Retype the entries, please, from their first line to the line containing "S.camera = cam", exactly and only those lines, minus the pictures.

[START OF DATA SECTION]

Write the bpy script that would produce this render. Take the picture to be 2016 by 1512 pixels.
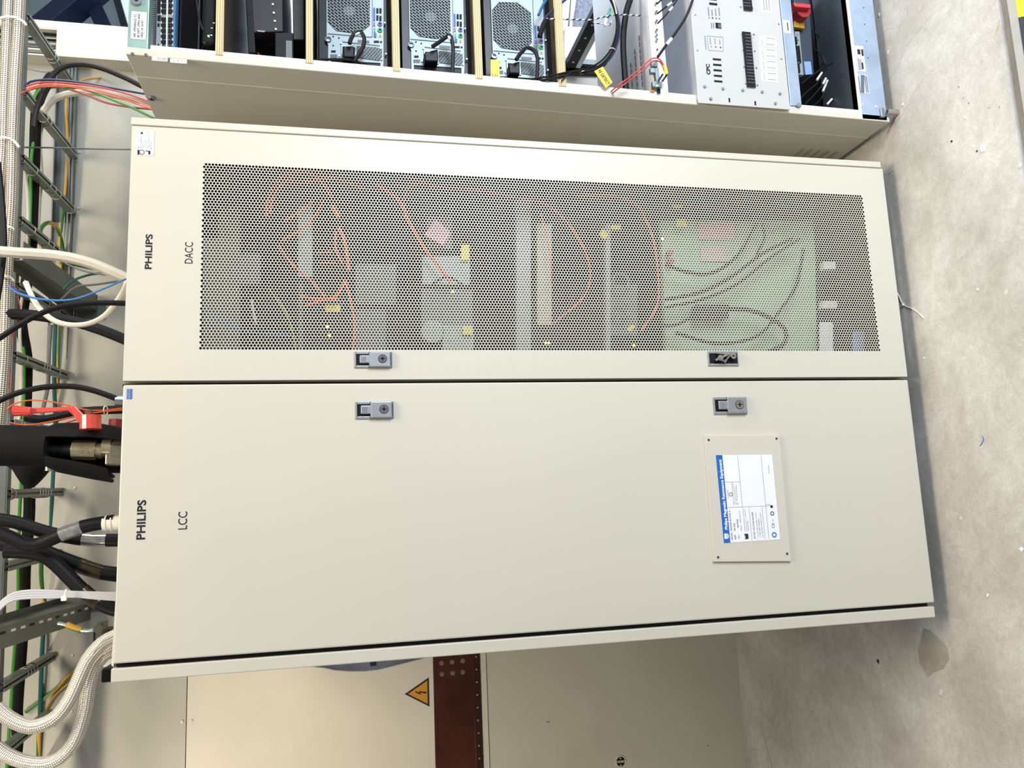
import bpy, math, random
import numpy as np
from mathutils import Vector, Matrix
random.seed(7)
S = bpy.context.scene
COL = S.collection
for o in list(bpy.data.objects): bpy.data.objects.remove(o)

# ------------------------------------------------------------------ camera
CZ, CY = 1.50309, -1.79738
YAW, PIT, ROL, FPX = 0.16196, 0.21418, -0.00687, 1573.3
_f = Vector((math.sin(YAW)*math.cos(PIT), math.cos(YAW)*math.cos(PIT), -math.sin(PIT)))
_r = Vector((math.cos(YAW), -math.sin(YAW), 0)); _u = _r.cross(_f)
_c, _s = math.cos(ROL), math.sin(ROL)
RT, UP = _r*_c + _u*_s, -_r*_s + _u*_c
CAMP = Vector((0, CY, CZ))
cd = bpy.data.cameras.new('camera'); cam = bpy.data.objects.new('camera', cd); COL.objects.link(cam)
# the photograph was taken with the phone held upright, stored on its side:
# the top of the place is at the left edge of the picture
ix, iy, iz = -UP, RT, -_f
cam.matrix_world = Matrix(((ix.x, iy.x, iz.x, CAMP.x), (ix.y, iy.y, iz.y, CAMP.y), (ix.z, iy.z, iz.z, CAMP.z), (0, 0, 0, 1)))
cd.sensor_fit = 'HORIZONTAL'; cd.sensor_width = 36; cd.lens = FPX/2016*36
cd.clip_start = 0.02; cd.clip_end = 60
S.camera = cam

# ------------------------------------------------------------------ light
w = bpy.data.worlds.new('world'); S.world = w; w.use_nodes = True
bg = w.node_tree.nodes['Background']; bg.inputs[0].default_value = (0.86, 0.92, 1.0, 1); bg.inputs[1].default_value = 0.30
def area(name, loc, tgt, sx, sy, power, col):
    l = bpy.data.lights.new(name, 'AREA'); l.shape = 'RECTANGLE'; l.size = sx; l.size_y = sy
    l.energy = power; l.color = col
    o = bpy.data.objects.new(name, l); COL.objects.link(o); o.location = loc
    o.rotation_euler = (Vector(tgt)-Vector(loc)).to_track_quat('-Z', 'Y').to_euler()
    return o
area('ceiling_light_near', (0.8, -1.05, 3.9), (0.4, -0.4, 0.0), 1.5, 0.5, 70, (1.0, 0.87, 0.67))
lw = area('ceiling_light_left', (-2.1, -0.9, 3.1), (-0.85, 1.17, 1.85), 0.35, 0.12, 6.5, (1.0, 0.88, 0.68)); lw.data.spread = math.radians(62)
area('window_light_right', (2.3, -2.5, 0.8), (0.9, 0.0, 0.0), 1.6, 1.2, 115, (0.77, 0.865, 1.0))
area('hall_fill_light', (2.9, 0.1, 2.3), (1.5, 0.9, 1.1), 1.2, 1.2, 42, (0.84, 0.92, 1.0))  # added fill light, aimed to brighten the white boards behind the rack
S.view_settings.view_transform = 'Standard'; S.view_settings.look = 'None'
S.view_settings.gamma = 1; S.view_settings.use_curve_mapping = False
S.view_settings.exposure = 0.19

# ------------------------------------------------------------------ helpers: photograph pixel -> point of the place
def ray(x, y): return _f*FPX + UP*(1008-x) + RT*(756-y)
def A(x, y, Y=0.0):
    d = ray(x, y); return CAMP + d*((Y-CAMP.y)/d.y)
def AZ(x, y, Z=0.0):
    d = ray(x, y); return CAMP + d*((Z-CAMP.z)/d.z)
def PX(Y): return (Y-CY)*1.04/FPX            # metres per pixel at depth Y
def lin(c):
    if isinstance(c, str): c = tuple(int(c[i:i+2], 16) for i in (0, 2, 4))
    return tuple(((v/255)/12.92 if v/255 <= .04045 else ((v/255+.055)/1.055)**2.4) for v in c)

# ------------------------------------------------------------------ materials
MATS = {}
def mat(name, col, rough=0.5, metal=0.0, var=0.08, scale=8.0, bump=0.0, bscale=60, emit=None, coat=0, alpha=None):
    if name in MATS: return MATS[name]
    m = bpy.data.materials.new(name); m.use_nodes = True; nt = m.node_tree; b = nt.nodes['Principled BSDF']
    c = lin(col)
    tc = nt.nodes.new('ShaderNodeTexCoord'); n = nt.nodes.new('ShaderNodeTexNoise'); n.inputs['Scale'].default_value = scale
    n.inputs['Detail'].default_value = 5
    nt.links.new(tc.outputs['Object'], n.inputs['Vector'])
    r = nt.nodes.new('ShaderNodeValToRGB'); r.color_ramp.elements[0].position = .3; r.color_ramp.elements[1].position = .7
    r.color_ramp.elements[0].color = tuple(max(0, v*(1-var)) for v in c)+(1,)
    r.color_ramp.elements[1].color = tuple(min(1, v*(1+var)) for v in c)+(1,)
    nt.links.new(n.outputs['Fac'], r.inputs[0]); nt.links.new(r.outputs[0], b.inputs['Base Color'])
    b.inputs['Roughness'].default_value = rough; b.inputs['Metallic'].default_value = metal
    if coat: b.inputs['Coat Weight'].default_value = coat
    if bump:
        n2 = nt.nodes.new('ShaderNodeTexNoise'); n2.inputs['Scale'].default_value = bscale; n2.inputs['Detail'].default_value = 4
        nt.links.new(tc.outputs['Object'], n2.inputs['Vector'])
        bp = nt.nodes.new('ShaderNodeBump'); bp.inputs['Strength'].default_value = bump; bp.inputs['Distance'].default_value = .002
        nt.links.new(n2.outputs['Fac'], bp.inputs['Height']); nt.links.new(bp.outputs[0], b.inputs['Normal'])
    if sum(c) < .08 and not metal: b.inputs['Specular IOR Level'].default_value = .25
    if emit:
        b.inputs['Emission Color'].default_value = lin(emit[0])+(1,); b.inputs['Emission Strength'].default_value = emit[1]
    MATS[name] = m; return m
def N(nt, t, **k):
    n = nt.nodes.new(t)
    for a, v in k.items(): setattr(n, a, v)
    return n
def math_node(nt, op, a, b=None):
    n = nt.nodes.new('ShaderNodeMath'); n.operation = op
    for i, v in enumerate((a, b)):
        if v is None: continue
        if isinstance(v, (int, float)): n.inputs[i].default_value = v
        else: nt.links.new(v, n.inputs[i])
    return n.outputs[0]

PAINT = mat('cream_paint', 'c9c3b2', .42, 0, .012, 3, .03, 900)
PAINTW = mat('cream_paint_inner', 'dcd8cc', .4, 0, .012, 3)
PLATE = mat('plate_paint', 'cbc4b3', .4, 0, .01, 3)
DARK = mat('dark_gap', '0d0c0d', .6, 0, .1)
BLACK = mat('black_plastic', '0b0c0e', .45, 0, .15, 20)
RUBBER = mat('black_rubber', '0d0c0d', .5, 0, .2, 15, .15, 120)
FOAM = mat('black_foam', '100f0f', .85, 0, .25, 25, .6, 200)
STEEL = mat('galvanised_steel', '8f9799', .38, .75, .22, 14, .05, 90)
RAIL = mat('ladder_grey', '5f6664', .45, .35, .12, 12)
RUNG = mat('rung_grey', '7c817a', .45, .3, .1, 14)
BRACKET = mat('bracket_grey', '636864', .42, .5, .12, 12)
GALVG = mat('green_galvanised', '93aea4', .4, .35, .18, 22)
GALVB = mat('blue_galvanised', 'a7b6c9', .4, .45, .14, 18)
DGALV = mat('dark_galvanised', '5c646b', .42, .5, .2, 9)
SILV = mat('silver_sheet', 'd9dce2', .45, .3, .12, 6)
CHROME = mat('chrome', 'c8c6c2', .12, 1, .05)
BRASS = mat('nickel_brass', 'bdb193', .3, .8, .15, 30)
LATCH = mat('latch_grey', '97999b', .38, .45, .06, 40)
WHITE = mat('white_label', 'e9e8e6', .5, 0, .01)
WPLAS = mat('white_plastic', 'e6e4dc', .4, 0, .03)
INK = mat('black_ink', '26262b', .5, 0, .02)
GINK = mat('grey_ink', '77777c', .5, 0, .02)
BLUEL = mat('blue_label', '1560b4', .45, 0, .02)
BLUET = mat('blue_tag', '4768a8', .45, 0, .05)
YEL = mat('yellow_tag', 'e3cf2c', .5, 0, .04)
TAPEY = mat('tape_yellow', 'f4e433', .5, 0, .03)
TAPEK = mat('tape_black', '3a3b3f', .5, 0, .08)
PINK = mat('pink_sticker', 'd49aa4', .6, 0, .05)
GREY = mat('grey_module', '50534f', .5, .1, .08)
LGREY = mat('light_module', '868c87', .45, .1, .05)
PCG = mat('computer_grey', '8f9a9b', .45, .25, .06)
PCB = mat('green_backplate', '93b08e', .5, 0, .08, 5)
WOODE = None
CPCW = mat('control_panel_paint', 'bab8b3', .45, 0, .01)
ORANGE = mat('orange_fibre', 'd95a25', .45, 0, .05)
RED = mat('red_wire', 'bb3c30', .45, 0, .05)
CORAL = mat('coral_wire', 'd9735f', .45, 0, .05)
BLUEC = mat('blue_wire', '3d76b5', .4, 0, .05)
NAVY = mat('navy_wire', '1d2c55', .4, 0, .05)
TEAL = mat('teal_wire', '11514c', .4, 0, .05)
GREEN = mat('green_wire', '3f8a2e', .4, 0, .05)
CREAMC = mat('cream_cable', 'bfb9aa', .5, 0, .06, 20)
WCAB = mat('white_cable', 'c9c5bb', .45, 0, .05)
GCAB = mat('grey_cable', 'b9b7bc', .4, 0, .05)
DGCAB = mat('dark_grey_cable', '6c6c70', .5, 0, .05)
YCAB = mat('yellow_cable', 'b98a26', .45, 0, .08)
VRED = mat('valve_red', 'd0453c', .3, 0, .06, 30, coat=.4)
SRED = mat('switch_red', 'a3202a', .4, 0, .05)
SYEL = mat('switch_yellow', 'b98d1d', .45, 0, .05)
BRONZE = mat('bronze_screw', '6c4a2e', .35, .6, .1)
BEAM = mat('steel_beam_blue', '1c2c4c', .45, 0, .1)
HALL = mat('hall_sheet', '93a3a8', .6, 0, .06, 3)
HALLW = mat('hall_white', 'dfe3ea', .6, 0, .02)
LED = mat('led_green', '66ff66', .4, emit=('8cff5a', 6))
LEDY = mat('led_yellow', 'd8ff44', .4, emit=('d8ff44', 5))
SKY = mat('sky_seen', 'cfe6f5', .5, emit=('c4e0f2', 1.0))
USBB = mat('port_blue', '20509a', .5); PORTP = mat('port_purple', '6f5fa0', .5); PORTG = mat('port_green', '2f9a74', .5)
LBLUE = mat('light_blue_label', '8aa6d8', .5)
CARPET = mat('grey_carpet', '8d93a3', .95, 0, .3, 120, .4, 300)
CLEAR = mat('silver_sleeve', 'b9b9b4', .18, .8, .3, 60, .3, 60)
PAPER = mat('paper', 'efece6', .6, 0, .03); PAPERB = mat('paper_printed', 'a3a2b4', .6, 0, .12, 40)

def wood_mat():
    m = bpy.data.materials.new('plywood_edge'); m.use_nodes = True; nt = m.node_tree; b = nt.nodes['Principled BSDF']
    tc = N(nt, 'ShaderNodeTexCoord'); wv = N(nt, 'ShaderNodeTexWave'); wv.bands_direction = 'Z'; wv.inputs['Scale'].default_value = 62
    wv.inputs['Distortion'].default_value = .6; wv.inputs['Detail'].default_value = 3
    mp = N(nt, 'ShaderNodeMapping'); nt.links.new(tc.outputs['Object'], mp.inputs[0]); nt.links.new(mp.outputs[0], wv.inputs[0])
    r = N(nt, 'ShaderNodeValToRGB'); r.color_ramp.elements[0].color = lin('a98d5e')+(1,); r.color_ramp.elements[1].color = lin('dcc79a')+(1,)
    nt.links.new(wv.outputs['Color'], r.inputs[0]); nt.links.new(r.outputs[0], b.inputs['Base Color']); b.inputs['Roughness'].default_value = .6
    return m
WOODE = wood_mat()
WOODD = mat('plywood_film_face', '4a4239', .5, 0, .15, 6)

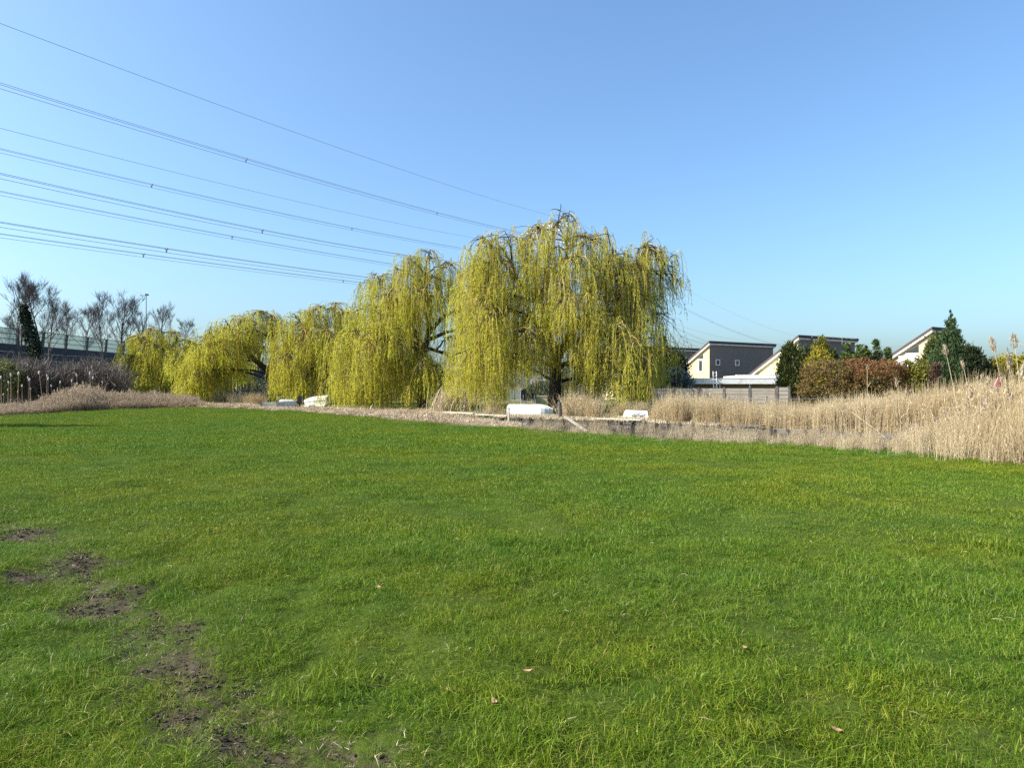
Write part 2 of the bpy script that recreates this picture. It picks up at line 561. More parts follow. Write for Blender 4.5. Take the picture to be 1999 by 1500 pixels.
def mud_at(x, y):
    out = np.zeros_like(x)
    wx = x + 0.12 * noise2(x * 5, y * 5, 41) + 0.05 * noise2(x * 14, y * 14, 45)
    wy = y + 0.14 * noise2(x * 5, y * 5, 43) + 0.06 * noise2(x * 14, y * 14, 47)
    for (px, py, r) in _mud_px:
        Y = depth_of(py)
        X = (px - CX) / F * Y
        d = np.hypot((wx - X) * 0.75, (wy - Y) * 0.8)
        out = np.maximum(out, np.clip(1.7 - d / r, 0, 1))
    tr = np.clip(1.15 - track_dist(wx, wy) / 0.75, 0, 1) * np.clip(1.35 - (y - 3.5) * .16, .55, 1)
    n = 0.5 + 0.5 * noise2(x * 9, y * 9, 11)
    n2 = 0.5 + 0.5 * noise2(x * 27, y * 27, 13)
    n3 = 0.5 + 0.5 * noise2(x * 4.1, y * 4.1, 15)
    n4 = 0.5 + 0.5 * noise2(x * 48, y * 48, 23)
    far_ = np.clip((y - 4.6) / 1.5, 0, 1)
    v = out * (0.30 + 0.45 * far_) + tr * 0.87 - 0.22 * n - 0.62 * n2 - 0.18 * n3 - 0.52 * n4 + 0.12
    return np.clip(v * 3.0, 0, 1)


def build_ground():
    th = np.radians(np.concatenate([np.arange(-57, 57.01, 0.38), np.arange(61, 303, 5)]))
    n_t = len(th)
    px = np.where(np.cos(th) > 0.3, CX + F * np.tan(th), np.where(np.sin(th) > 0, 3500, -2500))
    c = np.maximum(np.cos(th), 0.35)
    px = np.clip(px, -2500, 3500)
    rn, rf = Ynear(px) / c, Yfar(px) / c
    dep = dfac(px)
    dep[np.cos(th) < 0.3] = 0.0
    rings, zs, zone = [], [], []
    a = np.linspace(0, 1, 270)
    for t in a:                                   # the field
        rings.append(0.5 * (rn / 0.5) ** t)
        zs.append(np.zeros(n_t))
        zone.append((0, np.clip((t - 0.985) / 0.012, 0, 1), 0))
    for off, dz in ((0.25, -0.35), (0.8, -0.75)):
        rings.append(rn + off)
        zs.append(dz * dep)
        zone.append((0.3, 0.7, 0))
    rings.append(rf - 0.12)
    zs.append(-0.75 * dep)
    zone.append((0.6, 0.4, 0))
    rings.append(rf - 0.06)
    zs.append(-0.06 * dep)
    zone.append((0, 1, 0))
    for t in np.linspace(0, 1, 36):
        rings.append(rf * (np.maximum(110, rf * 2.2) / rf) ** t)
        zs.append(np.zeros(n_t))
        zone.append((0, np.clip(1 - t * 6, 0, 1), 1))
    for R in (160, 260, 500, 1100, 3000):
        rings.append(np.full(n_t, R * 1.0))
        zs.append(np.zeros(n_t))
        zone.append((0, 0, 1))
    R = np.array(rings)
    Z = np.array(zs)
    X, Y = R * np.sin(th)[None], R * np.cos(th)[None]
    nf = len(a)
    Z[:nf - 1] += swell(X[:nf - 1], Y[:nf - 1])
    Z[nf + 4:nf + 36] += 0.04 * noise2(X[nf + 4:nf + 36], Y[nf + 4:nf + 36], 4)
    mud = mud_at(X, Y)
    Z[:nf] -= 0.015 * mud[:nf] * (1 + 0.5 * noise2(X[:nf] * 14, Y[:nf] * 14, 61))
    zc = np.zeros((*R.shape, 4))
    for i, q in enumerate(zone):
        zc[i, :, 0] = np.maximum(q[0], mud[i] if i < nf else 0)
        zc[i, :, 1] = q[1]
        zc[i, :, 2] = q[2]
    zc[..., 3] = 1
    nr = len(R)
    V = np.stack([X, Y, Z], -1).reshape(-1, 3)
    i, j = np.meshgrid(np.arange(nr - 1), np.arange(n_t), indexing='ij')
    j2 = (j + 1) % n_t
    Fq = np.stack([i * n_t + j, (i + 1) * n_t + j, (i + 1) * n_t + j2, i * n_t + j2], -1).reshape(-1, 4)[:, ::-1]
    V = np.concatenate([V, [[0, 0, 0]]])
    zc = np.concatenate([zc.reshape(-1, 4), [[0, 0, 0, 1]]])
    mb = MB()
    mb.add(V, Fq)
    cent = np.array([[len(V) - 1, (k + 1) % n_t, k] for k in range(n_t)])
    mb.Ft.append(cent)
    mb.Mt.append(np.zeros(n_t, int))
    o = mb.build('ground', M['ground'], smooth=True)
    ca = o.data.color_attributes.new('zone', 'FLOAT_COLOR', 'POINT')
    ca.data.foreach_set('color', zc.astype(np.float32).ravel())
    tag(o, kind='structure')
    # ditch water
    pxs = np.linspace(520, 2600, 90)
    k = (pxs - CX) / F
    y0, y1 = Ynear(pxs) + 0.25, Yfar(pxs) - 0.02
    yy = np.linspace(0, 1, 4)[:, None] * (y1 - y0)[None] + y0[None]
    V = np.stack([k[None] * yy, yy, np.full_like(yy, -0.42)], -1)
    i, j = np.meshgrid(np.arange(3), np.arange(89), indexing='ij')
    f = np.stack([i * 90 + j, i * 90 + j + 1, (i + 1) * 90 + j + 1, (i + 1) * 90 + j], -1).reshape(-1, 4)
    w = MB().add(V.reshape(-1, 3), f).build('water', M['water'], smooth=True)
    tag(w, kind='structure')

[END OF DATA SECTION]

• [RESULT BELOW]:
Write the bpy script that would produce this render. Take the picture to be 2016 by 1512 pixels.
import bpy, math, random
import numpy as np
from mathutils import Vector, Matrix
random.seed(7)
S = bpy.context.scene
COL = S.collection
for o in list(bpy.data.objects): bpy.data.objects.remove(o)

# ------------------------------------------------------------------ camera
CZ, CY = 1.50309, -1.79738
YAW, PIT, ROL, FPX = 0.16196, 0.21418, -0.00687, 1573.3
_f = Vector((math.sin(YAW)*math.cos(PIT), math.cos(YAW)*math.cos(PIT), -math.sin(PIT)))
_r = Vector((math.cos(YAW), -math.sin(YAW), 0)); _u = _r.cross(_f)
_c, _s = math.cos(ROL), math.sin(ROL)
RT, UP = _r*_c + _u*_s, -_r*_s + _u*_c
CAMP = Vector((0, CY, CZ))
cd = bpy.data.cameras.new('camera'); cam = bpy.data.objects.new('camera', cd); COL.objects.link(cam)
# the photograph was taken with the phone held upright, stored on its side:
# the top of the place is at the left edge of the picture
ix, iy, iz = -UP, RT, -_f
cam.matrix_world = Matrix(((ix.x, iy.x, iz.x, CAMP.x), (ix.y, iy.y, iz.y, CAMP.y), (ix.z, iy.z, iz.z, CAMP.z), (0, 0, 0, 1)))
cd.sensor_fit = 'HORIZONTAL'; cd.sensor_width = 36; cd.lens = FPX/2016*36
cd.clip_start = 0.02; cd.clip_end = 60
S.camera = cam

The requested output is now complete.